··· Material for this exercise

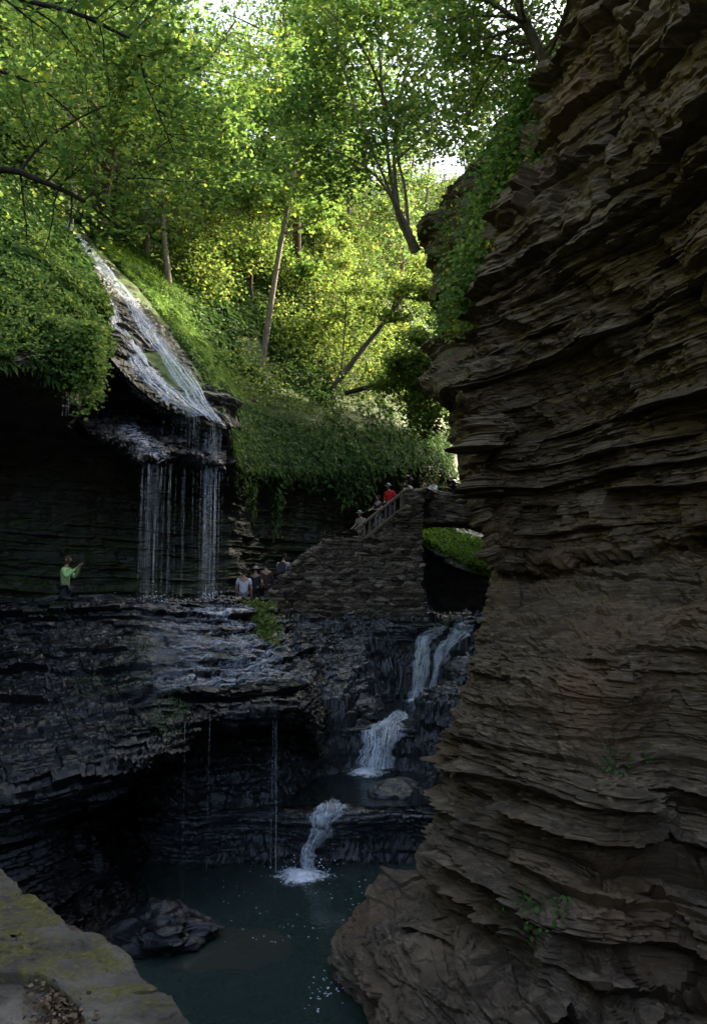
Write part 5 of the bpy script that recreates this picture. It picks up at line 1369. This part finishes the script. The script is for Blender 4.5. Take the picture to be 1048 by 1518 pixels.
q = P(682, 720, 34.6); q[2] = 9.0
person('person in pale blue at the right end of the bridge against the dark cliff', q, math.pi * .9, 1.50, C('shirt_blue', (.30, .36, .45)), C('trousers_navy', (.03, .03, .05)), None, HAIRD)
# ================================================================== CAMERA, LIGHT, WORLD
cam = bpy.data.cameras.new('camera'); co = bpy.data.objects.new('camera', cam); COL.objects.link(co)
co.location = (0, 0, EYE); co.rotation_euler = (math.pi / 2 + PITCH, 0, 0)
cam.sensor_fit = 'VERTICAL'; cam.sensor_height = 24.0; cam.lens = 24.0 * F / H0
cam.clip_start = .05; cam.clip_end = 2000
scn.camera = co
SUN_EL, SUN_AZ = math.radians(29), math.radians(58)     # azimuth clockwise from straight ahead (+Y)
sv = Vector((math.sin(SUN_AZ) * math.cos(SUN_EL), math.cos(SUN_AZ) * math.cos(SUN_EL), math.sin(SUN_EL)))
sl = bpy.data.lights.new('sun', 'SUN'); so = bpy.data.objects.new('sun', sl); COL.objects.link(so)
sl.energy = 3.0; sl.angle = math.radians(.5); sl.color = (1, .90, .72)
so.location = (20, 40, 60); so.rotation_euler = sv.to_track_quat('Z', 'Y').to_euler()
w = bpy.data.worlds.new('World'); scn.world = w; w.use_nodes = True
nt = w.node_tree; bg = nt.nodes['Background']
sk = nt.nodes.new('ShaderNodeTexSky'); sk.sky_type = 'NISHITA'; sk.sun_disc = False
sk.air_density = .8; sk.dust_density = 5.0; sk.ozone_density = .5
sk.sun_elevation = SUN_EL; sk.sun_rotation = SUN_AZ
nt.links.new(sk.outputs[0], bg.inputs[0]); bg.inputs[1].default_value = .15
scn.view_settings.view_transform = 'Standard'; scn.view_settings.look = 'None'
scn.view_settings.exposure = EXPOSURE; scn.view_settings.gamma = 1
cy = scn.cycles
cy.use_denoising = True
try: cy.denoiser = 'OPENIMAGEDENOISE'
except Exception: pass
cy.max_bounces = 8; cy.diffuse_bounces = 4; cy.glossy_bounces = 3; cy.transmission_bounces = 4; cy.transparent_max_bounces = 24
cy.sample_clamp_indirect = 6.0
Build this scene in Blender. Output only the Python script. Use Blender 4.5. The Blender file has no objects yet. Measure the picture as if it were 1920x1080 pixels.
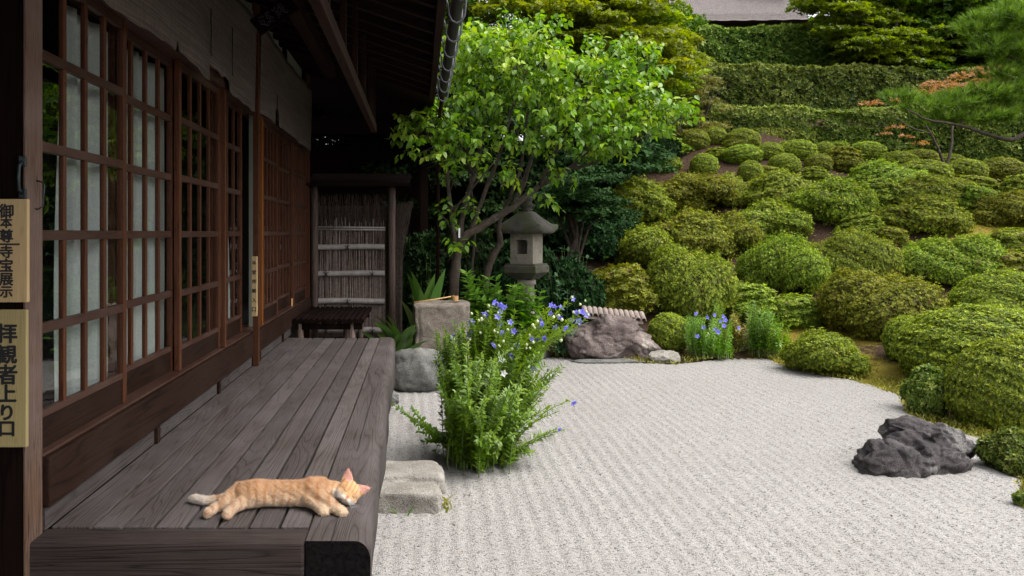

······

### Directive
Leave the pictures out and reproduce each record exactly as written.

### Exercise response
Write part 5 of the bpy script that recreates this picture. It picks up at line 1369. This part finishes the script. The script is for Blender 4.5. Take the picture to be 1048 by 1518 pixels.
q = P(682, 720, 34.6); q[2] = 9.0
person('person in pale blue at the right end of the bridge against the dark cliff', q, math.pi * .9, 1.50, C('shirt_blue', (.30, .36, .45)), C('trousers_navy', (.03, .03, .05)), None, HAIRD)
# ================================================================== CAMERA, LIGHT, WORLD
cam = bpy.data.cameras.new('camera'); co = bpy.data.objects.new('camera', cam); COL.objects.link(co)
co.location = (0, 0, EYE); co.rotation_euler = (math.pi / 2 + PITCH, 0, 0)
cam.sensor_fit = 'VERTICAL'; cam.sensor_height = 24.0; cam.lens = 24.0 * F / H0
cam.clip_start = .05; cam.clip_end = 2000
scn.camera = co
SUN_EL, SUN_AZ = math.radians(29), math.radians(58)     # azimuth clockwise from straight ahead (+Y)
sv = Vector((math.sin(SUN_AZ) * math.cos(SUN_EL), math.cos(SUN_AZ) * math.cos(SUN_EL), math.sin(SUN_EL)))
sl = bpy.data.lights.new('sun', 'SUN'); so = bpy.data.objects.new('sun', sl); COL.objects.link(so)
sl.energy = 3.0; sl.angle = math.radians(.5); sl.color = (1, .90, .72)
so.location = (20, 40, 60); so.rotation_euler = sv.to_track_quat('Z', 'Y').to_euler()
w = bpy.data.worlds.new('World'); scn.world = w; w.use_nodes = True
nt = w.node_tree; bg = nt.nodes['Background']
sk = nt.nodes.new('ShaderNodeTexSky'); sk.sky_type = 'NISHITA'; sk.sun_disc = False
sk.air_density = .8; sk.dust_density = 5.0; sk.ozone_density = .5
sk.sun_elevation = SUN_EL; sk.sun_rotation = SUN_AZ
nt.links.new(sk.outputs[0], bg.inputs[0]); bg.inputs[1].default_value = .15
scn.view_settings.view_transform = 'Standard'; scn.view_settings.look = 'None'
scn.view_settings.exposure = EXPOSURE; scn.view_settings.gamma = 1
cy = scn.cycles
cy.use_denoising = True
try: cy.denoiser = 'OPENIMAGEDENOISE'
except Exception: pass
cy.max_bounces = 8; cy.diffuse_bounces = 4; cy.glossy_bounces = 3; cy.transmission_bounces = 4; cy.transparent_max_bounces = 24
cy.sample_clamp_indirect = 6.0
Build this scene in Blender. Output only the Python script. Use Blender 4.5. The Blender file has no objects yet. Measure the picture as if it were 1920x1080 pixels.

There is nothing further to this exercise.